Hingga kini, ia tetap mempertahankan hutan buatannya itu. Ada cerita menarik yang tak mungkin dilupakan oleh Kakek Suhendri, di mana ia sempat ditawari uang senilai Rp 10 miliar oleh seorang pembeli agar ia menjual tanah 1,5 hektar itu. Namun, ia kukuh tak ingin melepasnya.

Komitmen itu tetap ia pegang hingga saat ini. Meskipun sudah banyak investor yang menawar untuk membeli lahan tersebut untuk dijadikan perumahan.
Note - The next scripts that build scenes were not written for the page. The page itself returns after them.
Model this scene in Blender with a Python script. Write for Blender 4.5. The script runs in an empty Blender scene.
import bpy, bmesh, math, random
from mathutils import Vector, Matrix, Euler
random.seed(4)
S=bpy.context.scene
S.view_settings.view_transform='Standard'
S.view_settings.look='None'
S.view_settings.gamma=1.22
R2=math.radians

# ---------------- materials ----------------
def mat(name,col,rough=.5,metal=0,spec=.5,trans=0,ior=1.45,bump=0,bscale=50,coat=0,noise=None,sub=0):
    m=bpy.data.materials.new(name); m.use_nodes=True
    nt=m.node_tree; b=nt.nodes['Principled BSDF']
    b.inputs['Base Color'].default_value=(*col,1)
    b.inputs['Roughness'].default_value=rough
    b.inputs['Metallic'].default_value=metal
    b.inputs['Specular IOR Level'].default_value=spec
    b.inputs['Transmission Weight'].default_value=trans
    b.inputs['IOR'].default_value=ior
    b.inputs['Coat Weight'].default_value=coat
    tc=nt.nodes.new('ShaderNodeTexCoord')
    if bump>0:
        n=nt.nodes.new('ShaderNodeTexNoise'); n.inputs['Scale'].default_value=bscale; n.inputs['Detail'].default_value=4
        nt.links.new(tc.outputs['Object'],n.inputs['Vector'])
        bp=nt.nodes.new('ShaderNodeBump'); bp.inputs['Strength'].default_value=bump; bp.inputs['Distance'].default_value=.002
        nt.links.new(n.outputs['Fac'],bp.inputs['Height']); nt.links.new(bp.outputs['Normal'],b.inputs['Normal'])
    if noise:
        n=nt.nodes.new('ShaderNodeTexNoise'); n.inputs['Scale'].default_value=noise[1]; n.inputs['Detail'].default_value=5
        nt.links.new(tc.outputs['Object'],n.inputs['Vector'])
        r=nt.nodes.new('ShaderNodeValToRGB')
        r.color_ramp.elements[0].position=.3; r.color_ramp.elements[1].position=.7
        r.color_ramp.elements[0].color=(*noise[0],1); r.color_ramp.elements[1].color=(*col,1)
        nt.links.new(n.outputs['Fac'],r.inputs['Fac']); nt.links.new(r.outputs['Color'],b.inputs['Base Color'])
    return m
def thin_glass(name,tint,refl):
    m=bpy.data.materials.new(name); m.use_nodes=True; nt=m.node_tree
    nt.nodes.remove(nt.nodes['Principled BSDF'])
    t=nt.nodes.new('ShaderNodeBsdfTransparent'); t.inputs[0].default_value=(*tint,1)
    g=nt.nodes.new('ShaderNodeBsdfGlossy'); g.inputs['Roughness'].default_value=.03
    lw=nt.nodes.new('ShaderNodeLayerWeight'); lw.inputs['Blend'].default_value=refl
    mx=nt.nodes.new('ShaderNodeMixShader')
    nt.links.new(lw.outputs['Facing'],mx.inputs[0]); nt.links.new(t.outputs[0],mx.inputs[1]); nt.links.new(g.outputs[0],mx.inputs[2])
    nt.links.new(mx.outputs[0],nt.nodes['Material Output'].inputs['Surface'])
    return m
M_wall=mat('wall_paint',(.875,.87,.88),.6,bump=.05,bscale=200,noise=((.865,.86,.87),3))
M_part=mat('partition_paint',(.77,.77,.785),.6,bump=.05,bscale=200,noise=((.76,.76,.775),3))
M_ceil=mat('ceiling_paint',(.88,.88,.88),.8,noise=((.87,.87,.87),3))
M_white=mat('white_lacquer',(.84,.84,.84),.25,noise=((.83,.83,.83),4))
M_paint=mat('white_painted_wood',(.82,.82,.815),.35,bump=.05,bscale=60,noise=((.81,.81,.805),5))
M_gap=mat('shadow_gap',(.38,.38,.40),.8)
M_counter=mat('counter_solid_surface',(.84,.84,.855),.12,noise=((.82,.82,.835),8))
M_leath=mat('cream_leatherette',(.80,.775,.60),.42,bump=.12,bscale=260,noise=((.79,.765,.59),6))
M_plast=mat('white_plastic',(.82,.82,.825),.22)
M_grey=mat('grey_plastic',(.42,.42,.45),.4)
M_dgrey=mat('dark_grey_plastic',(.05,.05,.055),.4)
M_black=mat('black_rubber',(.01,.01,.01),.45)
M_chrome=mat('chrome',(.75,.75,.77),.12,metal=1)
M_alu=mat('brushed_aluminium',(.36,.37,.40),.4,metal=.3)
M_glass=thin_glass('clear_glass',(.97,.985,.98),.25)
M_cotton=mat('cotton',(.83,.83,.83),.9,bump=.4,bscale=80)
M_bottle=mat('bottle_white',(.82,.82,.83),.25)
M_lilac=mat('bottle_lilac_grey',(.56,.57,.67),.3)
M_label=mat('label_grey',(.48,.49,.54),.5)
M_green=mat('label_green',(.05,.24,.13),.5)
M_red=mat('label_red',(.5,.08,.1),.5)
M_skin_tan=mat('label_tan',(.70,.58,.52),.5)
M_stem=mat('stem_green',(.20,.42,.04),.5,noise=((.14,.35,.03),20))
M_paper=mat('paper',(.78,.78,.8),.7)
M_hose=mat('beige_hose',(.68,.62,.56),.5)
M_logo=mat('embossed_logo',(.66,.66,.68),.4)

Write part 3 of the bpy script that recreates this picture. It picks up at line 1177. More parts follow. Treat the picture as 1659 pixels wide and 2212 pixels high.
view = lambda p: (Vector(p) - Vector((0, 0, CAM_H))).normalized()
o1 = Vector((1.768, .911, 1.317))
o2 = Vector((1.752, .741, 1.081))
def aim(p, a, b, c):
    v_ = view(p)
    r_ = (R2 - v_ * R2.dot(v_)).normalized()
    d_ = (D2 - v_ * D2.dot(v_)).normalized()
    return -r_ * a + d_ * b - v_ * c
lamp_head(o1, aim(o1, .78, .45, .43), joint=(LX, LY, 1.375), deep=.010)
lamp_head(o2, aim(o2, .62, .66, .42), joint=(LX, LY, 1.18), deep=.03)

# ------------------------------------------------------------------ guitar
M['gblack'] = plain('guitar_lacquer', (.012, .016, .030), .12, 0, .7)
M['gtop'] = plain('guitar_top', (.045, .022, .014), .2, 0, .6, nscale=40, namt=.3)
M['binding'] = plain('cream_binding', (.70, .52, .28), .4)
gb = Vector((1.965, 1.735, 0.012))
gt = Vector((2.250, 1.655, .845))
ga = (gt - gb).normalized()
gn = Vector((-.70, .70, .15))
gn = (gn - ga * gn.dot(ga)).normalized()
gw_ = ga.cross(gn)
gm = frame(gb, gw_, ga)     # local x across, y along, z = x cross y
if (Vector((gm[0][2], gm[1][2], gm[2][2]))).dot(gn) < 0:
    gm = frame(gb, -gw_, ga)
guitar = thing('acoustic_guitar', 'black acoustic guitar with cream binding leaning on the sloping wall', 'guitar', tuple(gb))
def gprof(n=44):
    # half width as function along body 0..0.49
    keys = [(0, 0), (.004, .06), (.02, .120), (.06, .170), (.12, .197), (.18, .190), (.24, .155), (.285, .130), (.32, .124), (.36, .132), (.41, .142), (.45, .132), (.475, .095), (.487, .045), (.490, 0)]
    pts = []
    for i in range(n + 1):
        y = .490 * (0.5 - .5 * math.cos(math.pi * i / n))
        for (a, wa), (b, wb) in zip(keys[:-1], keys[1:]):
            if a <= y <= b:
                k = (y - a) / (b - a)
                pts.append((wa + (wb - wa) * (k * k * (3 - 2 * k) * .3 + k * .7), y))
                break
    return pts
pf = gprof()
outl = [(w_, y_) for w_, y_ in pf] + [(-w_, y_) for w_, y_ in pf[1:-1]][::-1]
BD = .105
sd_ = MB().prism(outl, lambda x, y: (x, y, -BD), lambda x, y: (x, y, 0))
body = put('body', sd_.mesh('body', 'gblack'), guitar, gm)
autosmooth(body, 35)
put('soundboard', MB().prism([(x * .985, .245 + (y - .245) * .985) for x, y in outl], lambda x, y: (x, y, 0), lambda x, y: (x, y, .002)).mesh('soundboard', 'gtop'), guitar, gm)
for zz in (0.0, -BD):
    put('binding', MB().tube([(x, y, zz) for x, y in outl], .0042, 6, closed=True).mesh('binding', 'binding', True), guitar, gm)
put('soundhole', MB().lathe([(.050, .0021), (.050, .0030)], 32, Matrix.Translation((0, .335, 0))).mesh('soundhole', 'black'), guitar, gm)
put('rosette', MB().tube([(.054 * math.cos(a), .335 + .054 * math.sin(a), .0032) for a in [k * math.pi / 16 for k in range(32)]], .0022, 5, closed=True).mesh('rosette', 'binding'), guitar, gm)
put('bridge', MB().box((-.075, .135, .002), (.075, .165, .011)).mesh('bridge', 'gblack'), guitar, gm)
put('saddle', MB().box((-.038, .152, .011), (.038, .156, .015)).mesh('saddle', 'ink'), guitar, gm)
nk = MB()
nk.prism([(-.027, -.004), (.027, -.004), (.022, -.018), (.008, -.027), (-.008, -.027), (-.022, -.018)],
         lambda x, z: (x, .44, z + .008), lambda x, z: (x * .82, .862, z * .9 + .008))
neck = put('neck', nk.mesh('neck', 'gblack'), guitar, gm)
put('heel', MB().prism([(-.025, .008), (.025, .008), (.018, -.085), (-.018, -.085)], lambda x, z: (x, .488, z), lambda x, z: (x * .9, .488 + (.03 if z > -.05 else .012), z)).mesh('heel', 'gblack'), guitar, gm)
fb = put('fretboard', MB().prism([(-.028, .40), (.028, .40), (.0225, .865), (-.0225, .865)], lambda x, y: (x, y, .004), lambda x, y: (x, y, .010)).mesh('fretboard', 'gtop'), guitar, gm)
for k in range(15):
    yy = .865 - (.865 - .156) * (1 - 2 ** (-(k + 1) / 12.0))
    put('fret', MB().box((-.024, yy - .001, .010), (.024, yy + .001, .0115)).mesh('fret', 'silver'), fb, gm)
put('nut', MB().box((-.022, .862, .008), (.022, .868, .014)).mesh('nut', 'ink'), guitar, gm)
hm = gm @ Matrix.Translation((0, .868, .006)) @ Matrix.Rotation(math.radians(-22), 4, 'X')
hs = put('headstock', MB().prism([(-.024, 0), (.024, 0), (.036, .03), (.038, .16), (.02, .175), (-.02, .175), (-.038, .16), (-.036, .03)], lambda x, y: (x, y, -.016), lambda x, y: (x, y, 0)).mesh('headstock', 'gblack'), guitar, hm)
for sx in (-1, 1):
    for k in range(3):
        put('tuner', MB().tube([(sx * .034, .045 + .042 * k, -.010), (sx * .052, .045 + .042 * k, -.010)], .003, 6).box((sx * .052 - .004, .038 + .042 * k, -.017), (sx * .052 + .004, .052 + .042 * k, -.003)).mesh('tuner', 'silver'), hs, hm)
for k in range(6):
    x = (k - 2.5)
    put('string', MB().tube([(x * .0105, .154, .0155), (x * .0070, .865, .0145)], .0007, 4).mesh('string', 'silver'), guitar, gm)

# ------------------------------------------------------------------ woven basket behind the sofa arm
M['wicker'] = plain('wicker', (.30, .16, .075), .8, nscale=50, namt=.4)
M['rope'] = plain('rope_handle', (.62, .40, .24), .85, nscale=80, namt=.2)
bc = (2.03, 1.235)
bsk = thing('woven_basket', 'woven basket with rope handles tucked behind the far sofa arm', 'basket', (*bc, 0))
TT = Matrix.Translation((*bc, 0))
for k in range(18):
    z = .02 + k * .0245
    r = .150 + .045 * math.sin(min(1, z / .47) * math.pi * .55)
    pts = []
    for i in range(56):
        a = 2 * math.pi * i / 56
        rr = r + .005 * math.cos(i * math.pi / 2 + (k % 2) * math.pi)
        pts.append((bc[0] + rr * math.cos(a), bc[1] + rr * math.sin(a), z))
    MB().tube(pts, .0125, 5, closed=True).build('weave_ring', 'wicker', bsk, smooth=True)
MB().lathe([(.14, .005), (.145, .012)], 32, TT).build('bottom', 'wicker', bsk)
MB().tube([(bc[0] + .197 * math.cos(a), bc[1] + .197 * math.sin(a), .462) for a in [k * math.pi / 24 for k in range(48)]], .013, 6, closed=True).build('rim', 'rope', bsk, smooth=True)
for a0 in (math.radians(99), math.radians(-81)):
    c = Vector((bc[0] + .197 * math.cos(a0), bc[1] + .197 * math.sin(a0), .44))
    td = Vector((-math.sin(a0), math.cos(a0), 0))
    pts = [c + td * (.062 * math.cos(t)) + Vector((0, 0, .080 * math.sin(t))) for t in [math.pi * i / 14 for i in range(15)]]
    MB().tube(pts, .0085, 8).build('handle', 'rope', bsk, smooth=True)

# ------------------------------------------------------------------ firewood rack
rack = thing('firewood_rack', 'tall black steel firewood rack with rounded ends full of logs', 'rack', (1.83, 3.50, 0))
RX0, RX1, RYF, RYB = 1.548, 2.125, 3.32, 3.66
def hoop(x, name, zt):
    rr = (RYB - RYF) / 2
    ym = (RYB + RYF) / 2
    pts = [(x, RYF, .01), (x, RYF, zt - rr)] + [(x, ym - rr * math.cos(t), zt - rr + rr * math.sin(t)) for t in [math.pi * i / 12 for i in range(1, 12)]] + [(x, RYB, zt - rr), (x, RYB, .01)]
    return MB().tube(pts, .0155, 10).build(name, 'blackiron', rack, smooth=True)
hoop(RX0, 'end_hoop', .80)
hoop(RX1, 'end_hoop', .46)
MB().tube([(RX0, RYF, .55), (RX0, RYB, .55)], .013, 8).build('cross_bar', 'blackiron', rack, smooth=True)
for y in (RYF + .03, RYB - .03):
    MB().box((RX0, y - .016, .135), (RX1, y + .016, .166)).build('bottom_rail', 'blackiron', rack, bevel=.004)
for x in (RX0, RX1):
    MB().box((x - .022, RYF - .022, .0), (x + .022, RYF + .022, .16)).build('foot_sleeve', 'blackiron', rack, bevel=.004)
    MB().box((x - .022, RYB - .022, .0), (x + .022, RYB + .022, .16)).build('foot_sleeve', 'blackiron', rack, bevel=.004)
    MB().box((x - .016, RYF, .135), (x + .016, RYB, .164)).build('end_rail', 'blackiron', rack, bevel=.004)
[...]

“Saya tidak jual. Saya harap ada orang yang bisa melanjutkan merawat hutan ini, meskipun bukan keluarga saya,” ujarnya seperti yang dikutip dari Kompas.com (31/10/2019).

Kakek dua anak ini menginjakkan kaki di tanah Kalimantan Timur pertama kali pada 1971. Saat itu ia turut membangun asrama milik perusahaan kayu. Saat itu juga sedang marak-maraknya bisnis kayu. Dia menyaksikan bagaimana kayu ditebangi, berhektar-hektar, tanpa sisa.

“Dari situ muncul motivasi. Saya akan merawat hutan. Saya kemudian beralih menjadi petani tapi garap lahan orang lain,” ujarnya.

Membeli Tanah untuk Bertani

Pada tahun 1979, ia membeli tanah seluar 1,5 hektar itu seharga Rp 100.000. Saat itu, ia membeli hanya untuk kebutuhan bertani saja. Konsep pertanian yang ditetapkan bernama agroforestri, atau menggabungkan pepohonan dengan tanaman pertanian.

Pohon yang ditanamnya itu kini sudah tumbuh tinggi membentuk hutan dalam kota. Awalnya, ia menanami komoditas pertanian seperti lombok, sayuran juga buah-buahan. Tahun 1986 ia memulai menanam pohon kayu, dengan bibit yang didapatkannya dari Bogor, Jawa Barat.

Terdapat 1000 bibit kayu dammar, meranti, pinus, kapur, ulin, kayuputih, dan sengon. Kini pohon yang ditanami sejak puluhan tahun lalu dapat member udara segar bagi warga kota Tenggarong. Banyak pengalaman yang ia dapatkan selama menjadi petani, salah satunya yakni ia pernah diusir oleh pemilik lahan. Kakek Suhendri diminta untuk tidak lagi menggarap lahan karena kesuksesannya membangun pertanian.

“Saya sempat diusir karena hasil tanaman saya banyak. Ibu menjual hasil pertanian di pasar, saya dikeluh orang sekitar minta pemilik lahan usir. Zaman dulu banyak yang masih kebun berpindah-pindah, saya sendiri yang bertani tetap,” ujar Suhendri.

Dari situlah, ia memutuskan untuk membeli lahan sendiri dengan cara mencicil hingga lunas. Setelah lunas, ia kembali mencicil lahan seluar satu hektar di tempat terpisah, namun lokasinya masih berdekatan. Saat ini, dia memiliki dua lahan yang dijadikan hutan.

Baca Juga: Mbah Sadiman, Pahlawan Lingkungan yang Menyelamatkan Warga dari Kekeringan

Hutan di tengah kota itu kerap menjadi tempat untuk para mahasiswa melakukan penelitian. Bahkan, hutan ini pernah menjadi lokasi penelitian skrispsi mahasiswa asal Jepang. Tak hanya itu, ia juga sering meraih penghargaan dari berbagai pihak karena hutannya. Kini Suhendri bersama istirnya Junarsa bermukim di tepi hutan miliknya. Menjaga hutan yang telah ia pagari keliling menggunakan kayu.